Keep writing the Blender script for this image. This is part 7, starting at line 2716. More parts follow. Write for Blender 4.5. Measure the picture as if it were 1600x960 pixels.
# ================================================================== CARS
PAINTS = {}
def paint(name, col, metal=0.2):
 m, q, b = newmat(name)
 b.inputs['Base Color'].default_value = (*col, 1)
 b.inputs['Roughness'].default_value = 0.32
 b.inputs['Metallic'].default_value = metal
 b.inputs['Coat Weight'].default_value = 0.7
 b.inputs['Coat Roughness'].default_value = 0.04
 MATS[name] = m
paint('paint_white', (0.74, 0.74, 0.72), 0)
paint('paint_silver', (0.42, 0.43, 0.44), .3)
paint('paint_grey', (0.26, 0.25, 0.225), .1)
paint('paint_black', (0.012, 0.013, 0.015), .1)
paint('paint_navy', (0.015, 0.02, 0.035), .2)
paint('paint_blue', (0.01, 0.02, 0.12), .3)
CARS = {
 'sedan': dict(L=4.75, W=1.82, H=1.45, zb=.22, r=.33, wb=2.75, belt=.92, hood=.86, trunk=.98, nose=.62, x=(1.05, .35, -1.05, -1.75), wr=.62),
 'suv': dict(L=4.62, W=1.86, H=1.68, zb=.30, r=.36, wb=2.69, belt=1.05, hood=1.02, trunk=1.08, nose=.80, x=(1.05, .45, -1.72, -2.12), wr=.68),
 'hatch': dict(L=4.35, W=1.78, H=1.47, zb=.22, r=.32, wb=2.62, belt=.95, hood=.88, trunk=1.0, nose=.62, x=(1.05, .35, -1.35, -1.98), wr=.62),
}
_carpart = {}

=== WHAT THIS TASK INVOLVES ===
Write the data back out verbatim.

=== EXERCISE SOLUTION ===
Keep writing the Blender script for this image. This is part 7, starting at line 2716. More parts follow. Write for Blender 4.5. Measure the picture as if it were 1600x960 pixels.
# ================================================================== CARS
PAINTS = {}
def paint(name, col, metal=0.2):
 m, q, b = newmat(name)
 b.inputs['Base Color'].default_value = (*col, 1)
 b.inputs['Roughness'].default_value = 0.32
 b.inputs['Metallic'].default_value = metal
 b.inputs['Coat Weight'].default_value = 0.7
 b.inputs['Coat Roughness'].default_value = 0.04
 MATS[name] = m
paint('paint_white', (0.74, 0.74, 0.72), 0)
paint('paint_silver', (0.42, 0.43, 0.44), .3)
paint('paint_grey', (0.26, 0.25, 0.225), .1)
paint('paint_black', (0.012, 0.013, 0.015), .1)
paint('paint_navy', (0.015, 0.02, 0.035), .2)
paint('paint_blue', (0.01, 0.02, 0.12), .3)
CARS = {
 'sedan': dict(L=4.75, W=1.82, H=1.45, zb=.22, r=.33, wb=2.75, belt=.92, hood=.86, trunk=.98, nose=.62, x=(1.05, .35, -1.05, -1.75), wr=.62),
 'suv': dict(L=4.62, W=1.86, H=1.68, zb=.30, r=.36, wb=2.69, belt=1.05, hood=1.02, trunk=1.08, nose=.80, x=(1.05, .45, -1.72, -2.12), wr=.68),
 'hatch': dict(L=4.35, W=1.78, H=1.47, zb=.22, r=.32, wb=2.62, belt=.95, hood=.88, trunk=1.0, nose=.62, x=(1.05, .35, -1.35, -1.98), wr=.62),
}
_carpart = {}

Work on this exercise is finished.